begin DATA ENTRIES

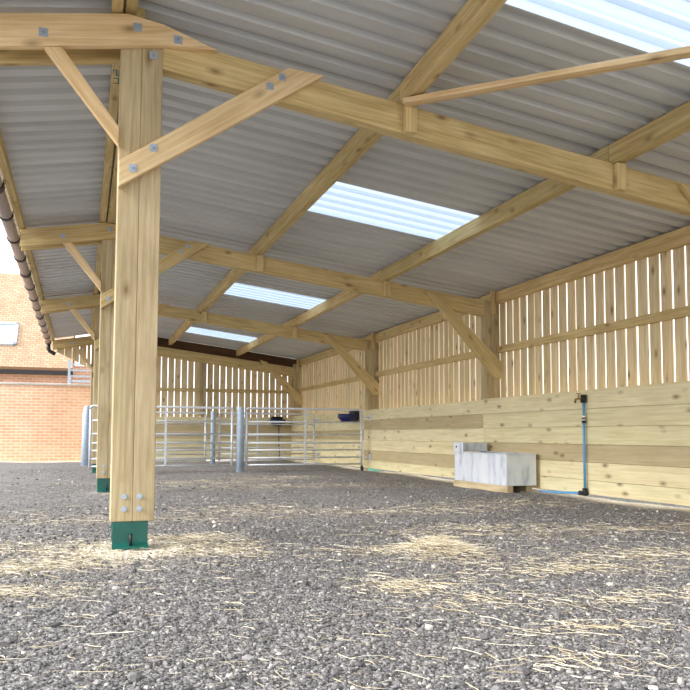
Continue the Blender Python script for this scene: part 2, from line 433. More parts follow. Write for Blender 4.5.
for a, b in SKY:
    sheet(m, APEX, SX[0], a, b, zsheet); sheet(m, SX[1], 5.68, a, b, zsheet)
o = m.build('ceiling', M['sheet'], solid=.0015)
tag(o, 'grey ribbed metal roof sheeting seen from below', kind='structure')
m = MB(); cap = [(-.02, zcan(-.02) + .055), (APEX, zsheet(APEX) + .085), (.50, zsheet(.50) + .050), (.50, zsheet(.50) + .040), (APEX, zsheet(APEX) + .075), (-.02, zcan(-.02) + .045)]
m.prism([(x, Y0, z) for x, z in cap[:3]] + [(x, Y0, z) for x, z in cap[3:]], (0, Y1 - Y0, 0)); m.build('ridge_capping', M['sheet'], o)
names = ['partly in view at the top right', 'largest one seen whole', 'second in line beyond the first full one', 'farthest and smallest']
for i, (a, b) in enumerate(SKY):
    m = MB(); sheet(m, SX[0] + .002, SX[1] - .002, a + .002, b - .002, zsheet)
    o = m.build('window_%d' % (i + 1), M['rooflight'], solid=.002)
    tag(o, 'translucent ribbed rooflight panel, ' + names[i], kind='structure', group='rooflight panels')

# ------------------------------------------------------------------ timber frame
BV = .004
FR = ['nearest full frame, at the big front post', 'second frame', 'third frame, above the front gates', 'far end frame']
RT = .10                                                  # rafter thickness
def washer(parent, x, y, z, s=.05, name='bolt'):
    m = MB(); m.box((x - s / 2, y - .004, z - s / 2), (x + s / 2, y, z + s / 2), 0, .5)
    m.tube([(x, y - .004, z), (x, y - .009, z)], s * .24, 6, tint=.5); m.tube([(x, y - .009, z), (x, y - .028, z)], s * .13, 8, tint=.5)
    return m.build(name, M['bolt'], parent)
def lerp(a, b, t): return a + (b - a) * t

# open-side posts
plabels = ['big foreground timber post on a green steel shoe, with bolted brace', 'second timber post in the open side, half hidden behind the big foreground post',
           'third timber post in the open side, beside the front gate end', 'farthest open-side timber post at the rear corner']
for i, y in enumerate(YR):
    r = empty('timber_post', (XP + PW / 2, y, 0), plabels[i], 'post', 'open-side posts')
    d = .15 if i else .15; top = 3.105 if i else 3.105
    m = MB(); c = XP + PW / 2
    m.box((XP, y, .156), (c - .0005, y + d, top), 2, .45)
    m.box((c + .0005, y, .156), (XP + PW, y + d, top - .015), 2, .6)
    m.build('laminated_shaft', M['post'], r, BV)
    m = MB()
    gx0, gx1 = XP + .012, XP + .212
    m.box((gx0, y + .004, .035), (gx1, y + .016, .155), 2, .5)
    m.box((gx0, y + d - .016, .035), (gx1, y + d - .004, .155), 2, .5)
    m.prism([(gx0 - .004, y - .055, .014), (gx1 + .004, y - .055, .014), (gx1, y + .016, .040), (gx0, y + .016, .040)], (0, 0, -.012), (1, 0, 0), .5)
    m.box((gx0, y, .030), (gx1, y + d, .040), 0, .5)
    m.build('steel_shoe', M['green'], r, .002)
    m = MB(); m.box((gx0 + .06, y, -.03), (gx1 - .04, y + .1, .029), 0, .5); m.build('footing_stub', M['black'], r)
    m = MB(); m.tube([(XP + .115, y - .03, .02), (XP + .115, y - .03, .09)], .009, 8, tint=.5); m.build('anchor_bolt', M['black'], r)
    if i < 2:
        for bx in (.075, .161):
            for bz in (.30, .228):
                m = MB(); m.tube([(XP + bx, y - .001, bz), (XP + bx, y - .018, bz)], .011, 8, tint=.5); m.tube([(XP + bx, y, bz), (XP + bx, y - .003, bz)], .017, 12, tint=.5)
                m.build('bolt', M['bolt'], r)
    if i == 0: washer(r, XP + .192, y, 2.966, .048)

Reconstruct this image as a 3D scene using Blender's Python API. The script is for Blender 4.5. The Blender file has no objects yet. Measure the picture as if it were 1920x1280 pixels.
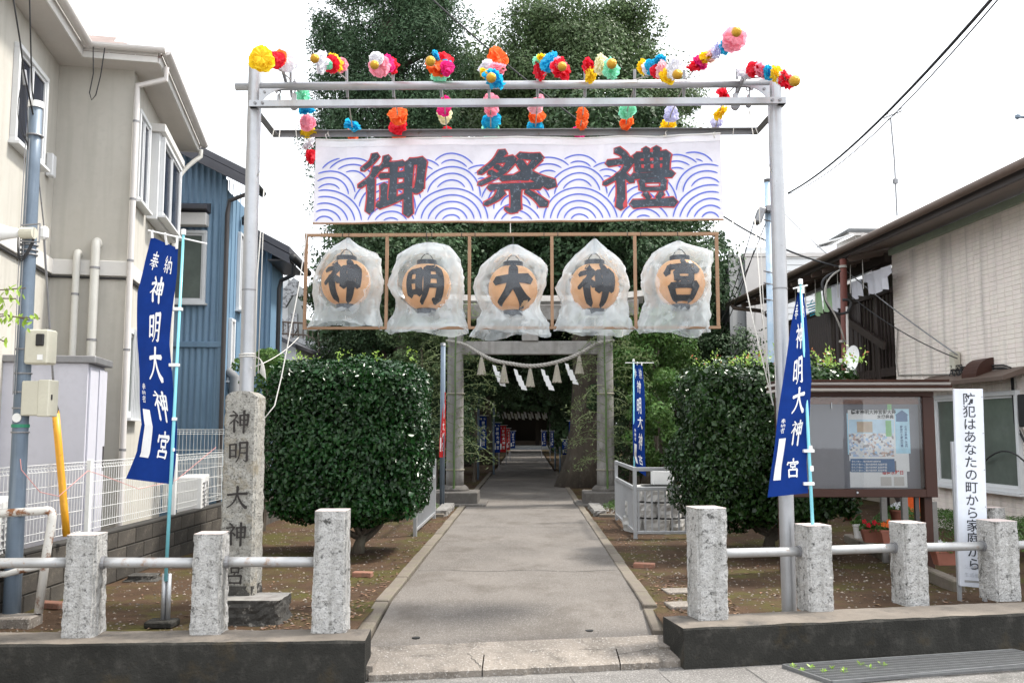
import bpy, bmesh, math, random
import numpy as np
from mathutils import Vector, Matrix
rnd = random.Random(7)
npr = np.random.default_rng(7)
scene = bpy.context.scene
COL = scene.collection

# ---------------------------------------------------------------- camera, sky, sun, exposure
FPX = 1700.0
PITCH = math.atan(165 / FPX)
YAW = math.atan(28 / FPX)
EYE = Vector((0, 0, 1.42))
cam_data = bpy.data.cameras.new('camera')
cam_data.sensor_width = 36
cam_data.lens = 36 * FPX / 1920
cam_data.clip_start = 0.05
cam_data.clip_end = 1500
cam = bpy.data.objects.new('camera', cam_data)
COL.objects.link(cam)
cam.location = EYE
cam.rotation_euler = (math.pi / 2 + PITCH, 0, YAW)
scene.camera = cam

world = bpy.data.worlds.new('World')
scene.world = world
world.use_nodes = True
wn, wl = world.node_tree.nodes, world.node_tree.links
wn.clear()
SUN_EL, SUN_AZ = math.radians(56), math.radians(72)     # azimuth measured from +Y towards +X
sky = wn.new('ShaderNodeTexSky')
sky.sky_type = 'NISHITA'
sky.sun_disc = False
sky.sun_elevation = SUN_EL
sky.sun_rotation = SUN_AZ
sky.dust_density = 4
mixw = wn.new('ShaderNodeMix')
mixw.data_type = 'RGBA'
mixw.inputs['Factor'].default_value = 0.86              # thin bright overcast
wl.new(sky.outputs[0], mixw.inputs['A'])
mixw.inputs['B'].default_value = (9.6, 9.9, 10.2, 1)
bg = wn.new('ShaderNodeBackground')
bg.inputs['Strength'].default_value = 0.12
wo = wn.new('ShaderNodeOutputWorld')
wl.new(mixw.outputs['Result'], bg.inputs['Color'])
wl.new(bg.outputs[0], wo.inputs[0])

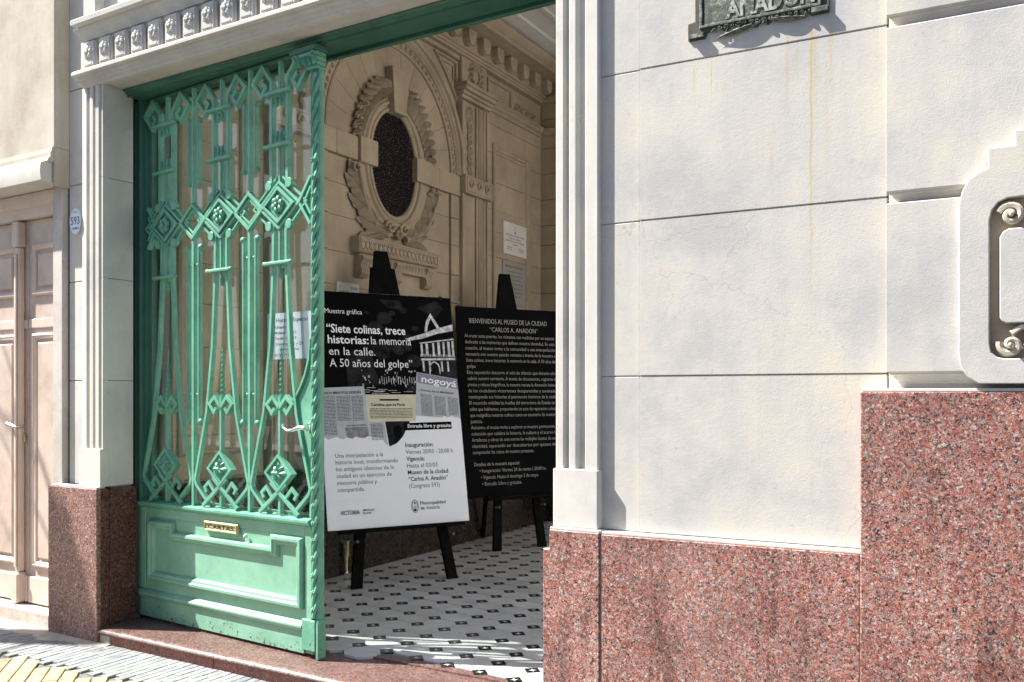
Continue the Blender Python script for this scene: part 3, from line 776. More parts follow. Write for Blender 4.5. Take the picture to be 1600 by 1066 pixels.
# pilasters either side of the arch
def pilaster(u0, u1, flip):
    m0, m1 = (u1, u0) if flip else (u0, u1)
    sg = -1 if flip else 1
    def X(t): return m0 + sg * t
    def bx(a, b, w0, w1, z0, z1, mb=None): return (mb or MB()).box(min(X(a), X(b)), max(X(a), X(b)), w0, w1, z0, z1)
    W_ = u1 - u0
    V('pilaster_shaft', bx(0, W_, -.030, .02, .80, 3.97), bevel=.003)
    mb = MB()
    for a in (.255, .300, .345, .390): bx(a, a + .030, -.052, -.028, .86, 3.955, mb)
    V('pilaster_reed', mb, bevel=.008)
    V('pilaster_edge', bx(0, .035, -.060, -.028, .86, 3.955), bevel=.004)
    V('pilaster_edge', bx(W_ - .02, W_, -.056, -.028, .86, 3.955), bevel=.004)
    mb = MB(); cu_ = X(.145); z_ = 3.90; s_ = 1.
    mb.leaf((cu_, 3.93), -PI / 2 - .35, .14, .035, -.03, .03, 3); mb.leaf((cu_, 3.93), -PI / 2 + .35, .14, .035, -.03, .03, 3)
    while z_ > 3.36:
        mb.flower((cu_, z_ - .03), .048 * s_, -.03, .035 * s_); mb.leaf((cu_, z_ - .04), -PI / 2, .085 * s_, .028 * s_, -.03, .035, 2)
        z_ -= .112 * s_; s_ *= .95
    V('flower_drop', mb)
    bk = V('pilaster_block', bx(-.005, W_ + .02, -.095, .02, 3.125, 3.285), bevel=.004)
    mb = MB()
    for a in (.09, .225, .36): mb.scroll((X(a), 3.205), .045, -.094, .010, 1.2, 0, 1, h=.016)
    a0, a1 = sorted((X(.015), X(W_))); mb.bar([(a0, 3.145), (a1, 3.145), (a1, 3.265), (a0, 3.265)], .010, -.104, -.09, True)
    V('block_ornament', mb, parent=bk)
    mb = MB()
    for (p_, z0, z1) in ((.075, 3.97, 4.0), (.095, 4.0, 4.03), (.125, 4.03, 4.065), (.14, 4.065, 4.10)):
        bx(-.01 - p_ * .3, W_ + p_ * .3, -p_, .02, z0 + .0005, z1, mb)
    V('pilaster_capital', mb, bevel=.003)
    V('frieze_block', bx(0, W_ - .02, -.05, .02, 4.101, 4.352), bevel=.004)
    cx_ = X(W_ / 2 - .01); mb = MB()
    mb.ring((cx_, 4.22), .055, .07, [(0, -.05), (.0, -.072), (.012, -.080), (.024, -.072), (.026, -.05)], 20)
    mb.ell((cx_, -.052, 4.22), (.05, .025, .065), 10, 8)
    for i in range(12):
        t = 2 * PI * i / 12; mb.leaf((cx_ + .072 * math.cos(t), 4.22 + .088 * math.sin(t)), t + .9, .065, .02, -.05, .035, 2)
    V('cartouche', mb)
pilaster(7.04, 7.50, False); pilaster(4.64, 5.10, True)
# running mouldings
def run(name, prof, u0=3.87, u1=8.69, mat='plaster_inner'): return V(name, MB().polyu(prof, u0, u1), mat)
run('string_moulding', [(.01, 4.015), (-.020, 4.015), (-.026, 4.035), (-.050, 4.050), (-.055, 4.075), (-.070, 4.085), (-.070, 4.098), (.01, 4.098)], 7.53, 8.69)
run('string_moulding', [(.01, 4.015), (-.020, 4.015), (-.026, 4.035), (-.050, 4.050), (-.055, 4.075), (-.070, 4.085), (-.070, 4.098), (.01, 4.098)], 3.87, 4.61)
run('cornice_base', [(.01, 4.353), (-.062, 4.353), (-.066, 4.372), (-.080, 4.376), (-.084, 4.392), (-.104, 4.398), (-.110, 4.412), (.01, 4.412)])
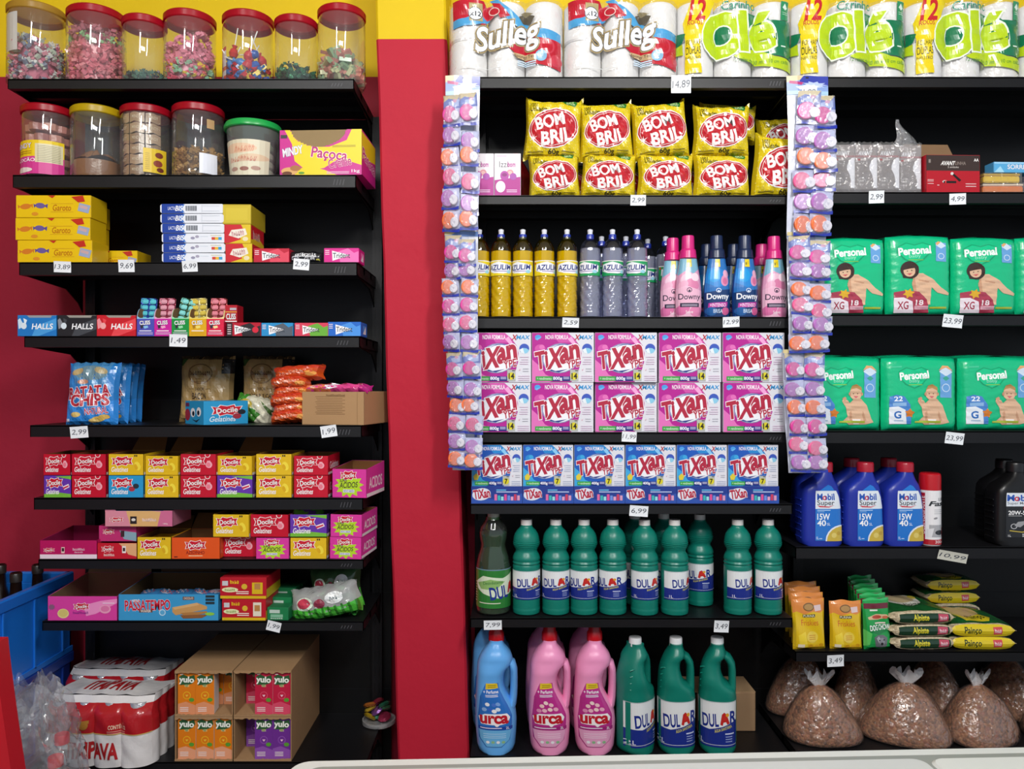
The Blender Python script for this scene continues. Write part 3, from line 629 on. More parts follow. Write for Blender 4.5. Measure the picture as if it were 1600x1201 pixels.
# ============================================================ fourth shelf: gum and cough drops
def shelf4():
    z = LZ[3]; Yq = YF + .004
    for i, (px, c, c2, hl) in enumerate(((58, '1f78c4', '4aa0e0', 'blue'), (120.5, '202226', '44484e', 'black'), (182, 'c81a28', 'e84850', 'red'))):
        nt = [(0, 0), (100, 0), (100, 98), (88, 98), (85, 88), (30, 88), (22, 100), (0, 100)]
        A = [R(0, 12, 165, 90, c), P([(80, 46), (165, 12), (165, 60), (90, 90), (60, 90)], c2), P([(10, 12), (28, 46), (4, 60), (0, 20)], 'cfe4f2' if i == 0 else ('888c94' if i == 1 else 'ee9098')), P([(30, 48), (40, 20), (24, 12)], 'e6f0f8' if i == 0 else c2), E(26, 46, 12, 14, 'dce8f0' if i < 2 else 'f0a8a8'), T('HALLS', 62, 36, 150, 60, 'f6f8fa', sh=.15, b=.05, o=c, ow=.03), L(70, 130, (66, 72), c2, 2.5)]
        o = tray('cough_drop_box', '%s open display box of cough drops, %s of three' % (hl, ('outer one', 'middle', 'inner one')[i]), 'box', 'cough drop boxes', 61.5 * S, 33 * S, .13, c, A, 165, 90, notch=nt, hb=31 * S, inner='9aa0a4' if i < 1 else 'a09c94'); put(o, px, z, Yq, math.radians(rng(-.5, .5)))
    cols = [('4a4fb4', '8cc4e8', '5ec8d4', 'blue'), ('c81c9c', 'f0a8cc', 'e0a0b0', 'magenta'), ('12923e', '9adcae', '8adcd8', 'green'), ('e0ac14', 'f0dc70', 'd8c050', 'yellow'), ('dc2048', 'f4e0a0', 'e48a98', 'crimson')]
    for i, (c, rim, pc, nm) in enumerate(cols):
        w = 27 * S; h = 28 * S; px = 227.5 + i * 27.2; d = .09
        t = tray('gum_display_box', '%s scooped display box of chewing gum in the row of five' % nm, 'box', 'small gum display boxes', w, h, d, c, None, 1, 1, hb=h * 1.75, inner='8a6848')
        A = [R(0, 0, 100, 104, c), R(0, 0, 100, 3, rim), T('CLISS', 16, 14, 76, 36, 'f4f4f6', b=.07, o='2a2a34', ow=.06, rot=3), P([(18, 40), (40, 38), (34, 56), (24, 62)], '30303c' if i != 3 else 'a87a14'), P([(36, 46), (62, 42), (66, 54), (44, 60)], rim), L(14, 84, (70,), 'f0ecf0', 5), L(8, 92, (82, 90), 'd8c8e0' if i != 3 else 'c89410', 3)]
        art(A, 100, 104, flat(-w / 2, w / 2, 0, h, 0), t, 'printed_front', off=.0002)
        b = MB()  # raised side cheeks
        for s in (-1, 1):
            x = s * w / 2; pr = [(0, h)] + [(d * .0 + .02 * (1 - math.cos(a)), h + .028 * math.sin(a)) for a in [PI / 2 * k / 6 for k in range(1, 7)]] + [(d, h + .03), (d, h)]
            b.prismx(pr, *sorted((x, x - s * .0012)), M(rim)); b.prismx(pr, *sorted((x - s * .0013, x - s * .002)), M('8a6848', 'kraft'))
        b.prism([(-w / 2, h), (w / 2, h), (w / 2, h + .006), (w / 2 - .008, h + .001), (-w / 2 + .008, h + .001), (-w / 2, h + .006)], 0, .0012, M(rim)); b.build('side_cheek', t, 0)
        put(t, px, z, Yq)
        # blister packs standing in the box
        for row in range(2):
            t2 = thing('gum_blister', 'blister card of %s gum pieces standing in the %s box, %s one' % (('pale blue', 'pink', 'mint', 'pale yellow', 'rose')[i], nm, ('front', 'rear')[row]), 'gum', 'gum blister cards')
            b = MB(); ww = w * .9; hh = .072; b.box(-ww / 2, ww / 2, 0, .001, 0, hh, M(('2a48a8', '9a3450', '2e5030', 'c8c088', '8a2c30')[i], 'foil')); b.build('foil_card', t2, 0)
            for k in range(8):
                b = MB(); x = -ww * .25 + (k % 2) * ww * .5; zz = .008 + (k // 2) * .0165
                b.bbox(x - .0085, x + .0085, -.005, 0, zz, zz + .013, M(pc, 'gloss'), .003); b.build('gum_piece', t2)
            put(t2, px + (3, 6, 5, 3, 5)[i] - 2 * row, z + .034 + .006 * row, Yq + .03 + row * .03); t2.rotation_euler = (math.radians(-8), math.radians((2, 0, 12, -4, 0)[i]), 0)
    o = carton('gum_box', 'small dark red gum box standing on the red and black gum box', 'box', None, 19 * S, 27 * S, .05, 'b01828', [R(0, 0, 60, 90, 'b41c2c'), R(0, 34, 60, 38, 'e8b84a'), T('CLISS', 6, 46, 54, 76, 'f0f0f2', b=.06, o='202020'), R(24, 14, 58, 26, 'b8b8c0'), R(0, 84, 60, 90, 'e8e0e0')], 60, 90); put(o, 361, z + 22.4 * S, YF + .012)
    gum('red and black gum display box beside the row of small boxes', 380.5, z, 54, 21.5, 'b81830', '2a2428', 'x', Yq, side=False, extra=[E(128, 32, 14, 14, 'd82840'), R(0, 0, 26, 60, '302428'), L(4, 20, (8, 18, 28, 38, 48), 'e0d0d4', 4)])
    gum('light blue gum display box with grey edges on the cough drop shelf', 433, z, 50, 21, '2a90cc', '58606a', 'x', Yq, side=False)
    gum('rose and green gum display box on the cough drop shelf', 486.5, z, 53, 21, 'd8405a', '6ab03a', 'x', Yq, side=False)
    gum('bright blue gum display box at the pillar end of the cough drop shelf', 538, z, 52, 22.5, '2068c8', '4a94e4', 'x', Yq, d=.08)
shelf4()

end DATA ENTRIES

**REQUIRED TASK**
Both the line containing "Reconstruct this image" and the line containing "scene.camera = cam" belong in the copy, along with every line between them. Reproduce that stretch exactly, without the pictures.

**THE SOLUTION**
Reconstruct this image as a 3D scene using Blender's Python API. The script is for Blender 4.5. The Blender file has no objects yet. Measure the picture as if it were 1920x1280 pixels.
import bpy, bmesh, math, random
import numpy as np
from mathutils import Vector, Matrix
rnd = random.Random(7)
npr = np.random.default_rng(7)
scene = bpy.context.scene
COL = scene.collection

# ---------------------------------------------------------------- camera, sky, sun, exposure
FPX = 1700.0
PITCH = math.atan(165 / FPX)
YAW = math.atan(28 / FPX)
EYE = Vector((0, 0, 1.42))
cam_data = bpy.data.cameras.new('camera')
cam_data.sensor_width = 36
cam_data.lens = 36 * FPX / 1920
cam_data.clip_start = 0.05
cam_data.clip_end = 1500
cam = bpy.data.objects.new('camera', cam_data)
COL.objects.link(cam)
cam.location = EYE
cam.rotation_euler = (math.pi / 2 + PITCH, 0, YAW)
scene.camera = cam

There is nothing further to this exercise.